A coisa – a crise – durou uns bons 40 minutos. A bem da verdade, uns horrendos 40 minutos. Enfim, a voz do condutor, segura de si, nos informou que a situação fora resolvida e iríamos seguir viagem. Assim foi. Que não seja nunca mais. Não tenho temperamento para essas coisas.

Por isso mesmo é que venho acompanhando o drama dos mineiros chilenos com o maior interesse. Deixei há algum tempo de ter o “maior interesse” em qualquer coisa. No entanto, por um desses mistérios insondáveis, os mineiros chilenos passaram a ocupar boa parte de minha vida acordado e, às vezes, sob a forma de pesadelo, dormindo também.

Estou do lado deles que chego ao ponto de quase mandar carta para a imprensa britânica quando não noticiam nada. Quero, porque quero, saber como vão as coisas. E como deverão ir.

Não acompanho visitas papais, recessões, greves no metrô (os metrôs ocultam perigos, digo para mim mesmo como um paraguaio paranóico), escândalos políticos. A mim, no momento, e até o futuro previsível – meu Deus, será mesmo só no Natal? – meu pensamento, meu sofrimento, minha solidariedade é com os 33 mineiros chilenos presos a 700 metros de profundidade no deserto de Atacama. O resto do mundo que continue na sua: que se vire.

Sei de cor dos planos e previsões e das medidas até agora tomadas. Fico torcendo, em vão, bem sei, para que um segundo milagre aconteça (não morrer ninguém e eles estarem vivos foi o primeiro) e a ciência, de mãos dadas à tecnologia, traga todos os 33 para o solo firme chileno, onde há sol, nuvens, árvores e mesmo que chova um pouco não faz mal.

Uma das coisas mais comoventes que vi este ano foi o desenho feito num guardanapo por um dos 33, o José Ojeda, um viúvo de 45 anos, e cuja especialidade é a broca e a dinamite. Na tela improvisada, que uma revista americana publicou, lá está o esboço de onde e como vivem desde 5 de agosto.

Fui de lupa, para melhor saber como vivem, se é essa a palavra. Lá está a rampa. O “quarto” central de 50 metros onde os mineiros se reúnem para as refeições, papo e companhia. Lá estão os túneis que os 33 usam para dormir naquela noite constante em que vêm vivendo. Lá está o local onde fazem suas “necessidades”. Lá assinalados os tubos por onde recebem comida e coisas essenciais: um buraco de nada com 15 centímetros de diâmetro.

Mais que tudo, de doer, é o cuidado de Ojeda em mostrar onde ficam a maior parte do tempo (não há muita escolha) seus companheiros e amigos.
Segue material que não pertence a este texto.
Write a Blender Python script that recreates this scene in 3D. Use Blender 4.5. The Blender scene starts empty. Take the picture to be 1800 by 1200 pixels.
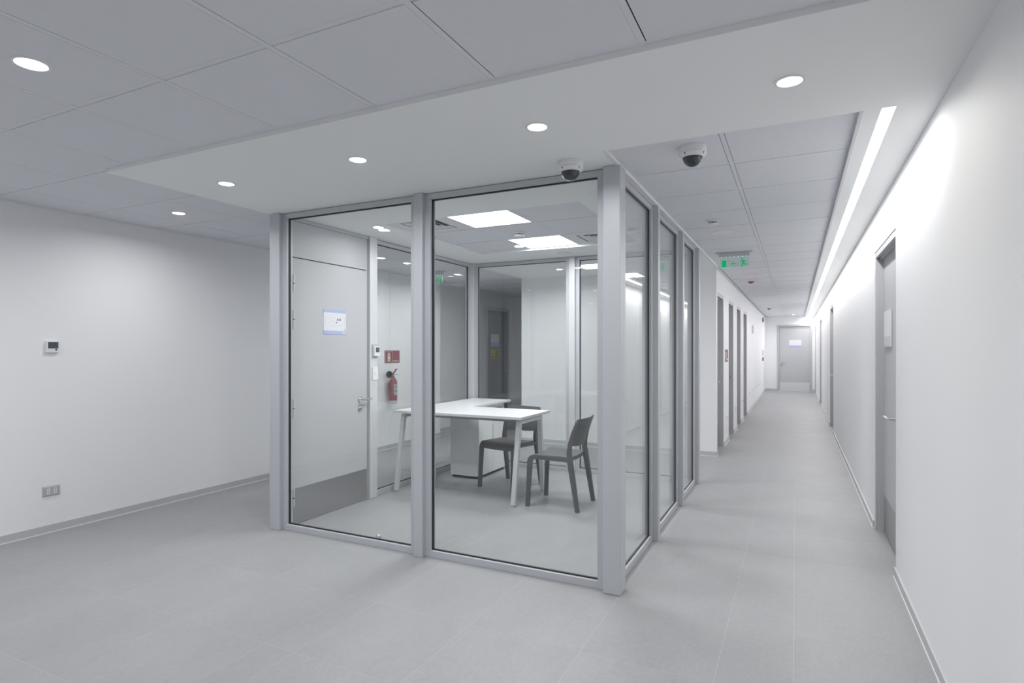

A simples menção de seus nomes, nos garatujos que o homem escrevinhou dá uma coisinha lá dentro: Jonny Barrio, Carlos Barrio, Jimmy Sanchez, Dick Vega, Claudio Acuña – e paro por aqui, que já estou ficando sem ar, talvez por solidariedade, que sei indevida.

Penso no que os noticiosos informam, quando não tem mais escândalo a expor. Quando chegar o tempo, por volta do Natal, dizem, cada um dos 33 será literalmente içado à superfície numa viagem de duas horas, depois de sedados (para manter a calma) e terem os olhos vedados. A operação toda levará cerca de três dias.

Não consigo deixar de pensar no último a fazer a dolorosa, inda que tão ansiada, viagem. Consolo-me de minha (inútil) aflição sabendo que, entre os livros que os mineiros chilenos estão lendo, está um Manual de Como Falar em Público.

Desta distância toda, e cá em cima no que me asseguram que é a superfície, não consigo deixar de dar um palpite: mineiros chilenos, deixem esse livro de lado, que não deveriam ter mandado, como não mandaram nem a bebida alcoólica nem os cigarros pedidos. Cá em cima, de volta ao mundo dos homens, sejam o que estão sendo: de uma sobre-humana naturalidade.